'Get these BTH buses out of here'

ANGRY bus commuters in Mpumalanga - fed up with a local bus company's "shoddy service" - want its operations halted in the area.

Commuters claim that the North West Star bus company, also known as Botlhaba Transport Holding, is putting their lives at risk by using unsafe buses. They also charge that the vehicles are always overloaded and charged inflated fares.

The company operates between Lefiso village and Pretoria from 2.30am until 7.30am - transporting about 10000 passengers daily.

Spokesperson for the commuters, Pitso Lehutso, said the company had also cost a number of people their jobs for being late for work because the company did not keep to their own bus timetables.

In a meeting between BTH management, government officials and commuters in Nokaneng village yesterday, Lehutso said for a number of years the operator had refused to solve the problem of the frequent breakdowns of its buses.

"The bus management has acknowledged that their fleet is in bad condition but have done nothing to rectify the problem.

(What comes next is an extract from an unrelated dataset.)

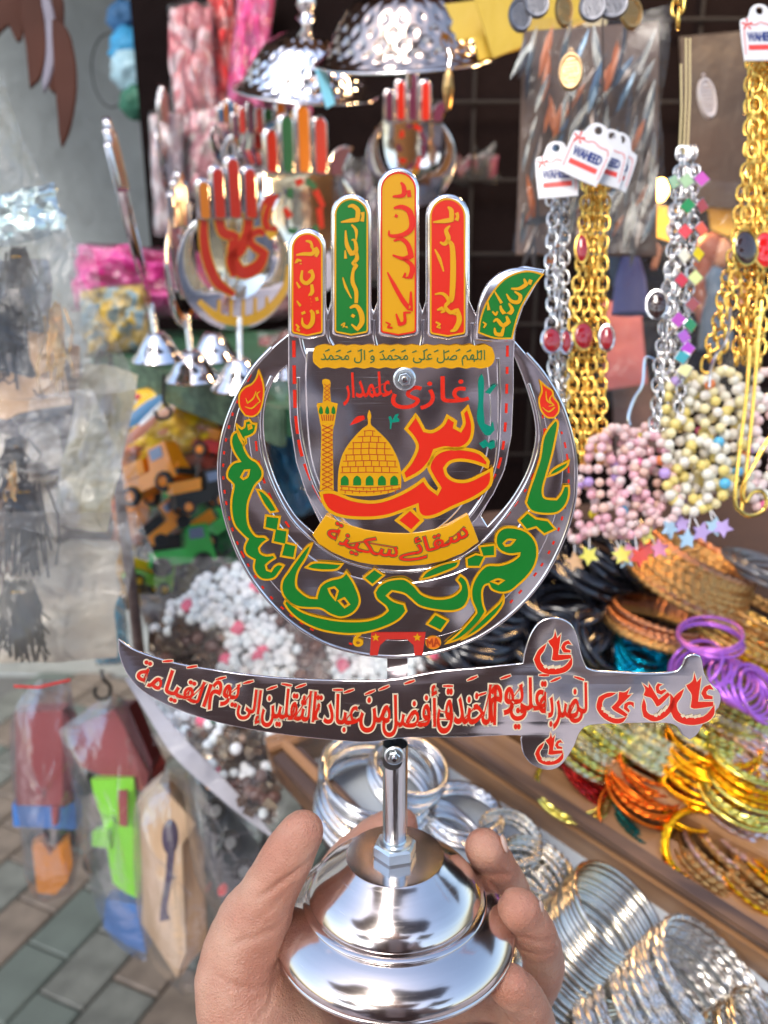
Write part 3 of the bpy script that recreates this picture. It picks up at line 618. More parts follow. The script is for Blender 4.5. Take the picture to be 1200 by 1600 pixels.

"The buses are transporting passengers with broken windows, leaking roofs, fuming engines and cracked floors.

"We want them out."

Lehutso said the area's commuters want their plight to be brought to the attention of the monitoring and evaluation section in President Jacob Zuma's office.

BTH's operating manager Rudolf Komane has blamed poor road conditions in the area for the state of the buses.

On overloading, Komane said it only happened when there was a bus broke down and could not be repaired immediately. Passengers were then compelled to use the next available bus.

Regarding complaints that fares were inflated fares, Komane said his company had a forum consisting of passengers and stakeholders who were consulted when fare increases were implemented.

"A presentation is done at the depot where participants are given documents stating trends and factors considered when the increment is determined.

"Representatives are then given time to hold meetings with communities they represent," he said.